Cloud Technology Acquisition Dynamics

In his on-stage keynote, Oracle co-CEO Mark Hurd pointed out an important observation, namely that in today’s business and technology circles, Cloud is not just a technical discussion, but a broader business and strategy discussion. He spoke of the organizational dynamics driving CIO and line-of-business executives, each with different stakeholder agenda. In later briefings with Oracle SCM executives, the observation was amplified in that companies are still not taking the broadened business-wide perspective to Cloud, but rather the usual supply chain point solution focus.

The investment consideration is one that needs to address whether Cloud provides easier methods to add more agility to supply chain and line of business processes, added security of data and information while at the same time, lowering the costs and maintenance of overall IT infrastructure. By this analyst’s view, some organizations continue with a narrower functional scope because of perceived budget limitations, missing the opportunity to influence a far broader business value proposition.  Others, particularly high-growth mid-market firms, quickly grasp the broader objective, that being the opportunity to acquire enterprise class software and technology without the burden of years of legacies in systems development, maintenance and upgrade pains that result in meaningful business disruption.

Some Cloud technology providers, including those with enterprise-wide offerings, have not seemed to grasp these same concepts and considerations.

Other Oracle SCM Futures

Reviewing some of the Oracle SCM development solution roadmaps that were shared at this year’s MSCE provided a perspective of other areas which Oracle has plans to address.

One is in the B2B messaging and business network area with broader planned support for B2B Business Network messaging types and the subsequent mining of B2B messaging activity for business insights. There was some mention of an Oracle Cloud B2B Network down the road, supporting Oracle Cloud tenets.

In the Logistics and Order Management area, was mention of logistics network design and modeling support that can perform what-if analysis on the entire customer fulfillment network.
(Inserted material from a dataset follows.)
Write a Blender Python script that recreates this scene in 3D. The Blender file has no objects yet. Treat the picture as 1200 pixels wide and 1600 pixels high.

Of real interest to this analyst was disclosure of personalized configure and extend functionality that can help organizations with large deployment footprints to provide some personalization and customization via a configuration routine that protects such customization when periodic Cloud platform upgrades occur. Oracle is also broadening support for custom user interfaces to support needs for mobile-based computing or information sharing with external strategic partners.

Summary Takeaway

The 2018 Oracle MSCE conference was from this analyst and Editor’s lens, another positive experience. We sense that attendees had that same impression.
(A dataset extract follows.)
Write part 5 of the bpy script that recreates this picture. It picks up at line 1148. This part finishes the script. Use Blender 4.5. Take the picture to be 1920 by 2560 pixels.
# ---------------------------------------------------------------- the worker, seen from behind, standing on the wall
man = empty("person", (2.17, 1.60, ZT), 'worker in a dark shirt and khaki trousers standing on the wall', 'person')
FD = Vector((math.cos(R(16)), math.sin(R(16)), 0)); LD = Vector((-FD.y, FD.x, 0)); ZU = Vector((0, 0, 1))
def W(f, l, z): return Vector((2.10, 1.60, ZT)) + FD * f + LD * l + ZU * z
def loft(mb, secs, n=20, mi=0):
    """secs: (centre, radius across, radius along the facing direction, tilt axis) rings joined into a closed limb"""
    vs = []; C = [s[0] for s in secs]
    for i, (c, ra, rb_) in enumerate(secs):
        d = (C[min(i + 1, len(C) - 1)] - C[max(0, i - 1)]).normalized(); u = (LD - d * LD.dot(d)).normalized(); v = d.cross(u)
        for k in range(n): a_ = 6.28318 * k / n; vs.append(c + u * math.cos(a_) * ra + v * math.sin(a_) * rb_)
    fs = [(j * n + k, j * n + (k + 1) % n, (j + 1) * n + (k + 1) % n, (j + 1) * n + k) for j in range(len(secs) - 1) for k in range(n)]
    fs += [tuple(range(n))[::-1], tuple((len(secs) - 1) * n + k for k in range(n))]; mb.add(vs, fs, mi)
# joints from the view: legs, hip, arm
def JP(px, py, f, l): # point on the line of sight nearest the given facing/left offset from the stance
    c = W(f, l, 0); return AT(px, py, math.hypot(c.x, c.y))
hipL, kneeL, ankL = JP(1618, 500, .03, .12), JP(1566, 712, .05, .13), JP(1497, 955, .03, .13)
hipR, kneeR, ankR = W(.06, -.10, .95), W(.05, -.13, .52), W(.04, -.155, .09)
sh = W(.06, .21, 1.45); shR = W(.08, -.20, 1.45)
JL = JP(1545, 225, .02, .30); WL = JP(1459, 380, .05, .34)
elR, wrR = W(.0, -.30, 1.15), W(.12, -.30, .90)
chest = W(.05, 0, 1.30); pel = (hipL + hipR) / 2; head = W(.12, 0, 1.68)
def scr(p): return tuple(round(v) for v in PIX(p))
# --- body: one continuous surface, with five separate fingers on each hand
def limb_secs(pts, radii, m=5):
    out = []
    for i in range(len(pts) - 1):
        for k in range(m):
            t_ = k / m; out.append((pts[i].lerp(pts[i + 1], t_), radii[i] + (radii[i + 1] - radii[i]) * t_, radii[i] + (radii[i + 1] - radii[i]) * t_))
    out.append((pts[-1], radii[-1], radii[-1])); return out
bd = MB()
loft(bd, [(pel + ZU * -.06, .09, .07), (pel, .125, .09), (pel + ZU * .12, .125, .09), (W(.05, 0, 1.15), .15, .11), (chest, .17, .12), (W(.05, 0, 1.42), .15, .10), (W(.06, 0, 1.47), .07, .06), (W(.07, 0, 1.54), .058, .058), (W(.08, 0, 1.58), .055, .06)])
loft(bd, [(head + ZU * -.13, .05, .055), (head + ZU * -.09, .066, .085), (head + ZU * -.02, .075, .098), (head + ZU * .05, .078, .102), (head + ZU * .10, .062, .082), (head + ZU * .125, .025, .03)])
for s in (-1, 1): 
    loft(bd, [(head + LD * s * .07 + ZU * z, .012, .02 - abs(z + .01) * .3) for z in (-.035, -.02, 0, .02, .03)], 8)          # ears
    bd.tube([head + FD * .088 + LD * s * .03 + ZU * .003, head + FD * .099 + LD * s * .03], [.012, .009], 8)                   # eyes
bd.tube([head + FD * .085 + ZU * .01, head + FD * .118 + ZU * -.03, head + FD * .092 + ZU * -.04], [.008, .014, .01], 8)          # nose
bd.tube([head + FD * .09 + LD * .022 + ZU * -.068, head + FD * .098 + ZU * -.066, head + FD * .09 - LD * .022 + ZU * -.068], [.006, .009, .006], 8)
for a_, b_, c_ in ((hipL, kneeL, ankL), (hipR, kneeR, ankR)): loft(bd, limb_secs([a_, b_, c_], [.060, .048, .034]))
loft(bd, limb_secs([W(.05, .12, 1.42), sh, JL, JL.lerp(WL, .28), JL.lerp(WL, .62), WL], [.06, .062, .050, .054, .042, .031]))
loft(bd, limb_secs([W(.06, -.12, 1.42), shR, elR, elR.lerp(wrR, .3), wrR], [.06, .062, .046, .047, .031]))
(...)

The sessions were more balanced to provide both Oracle and supply chain management thought leadership topics. Some of the featured keynotes addressed global wide sustainability and industry supply chain efforts, as well as a humorous personal account of climbing Mt. Everest that was truly unique in delivery.

Assimilating prior attendee feedback, conference organizers provided more opportunities for attendee networking, opportunities to meet directly with Oracle SCM development teams and with industry peers. The conference technology expo featured smaller booths, allowing a broader representation of Oracle partners in multiple application areas.

We were once again pleased to observe the contingent of high school and college students that were provided the opportunity to attend, and soak in a lot of technology knowledge that would take multiple semesters and on-the-job experience to garner.

Once again, the Women in Supply Chain luncheon was sold out and we were informed that attendees were pleased and gained benefit from this particular event. In our prior Part Four commentary, we highlighted the interest and enthusiasm shared by attendees for the Building Supply Chain Talent panel session.

Congratulations to all who organized and executed this event.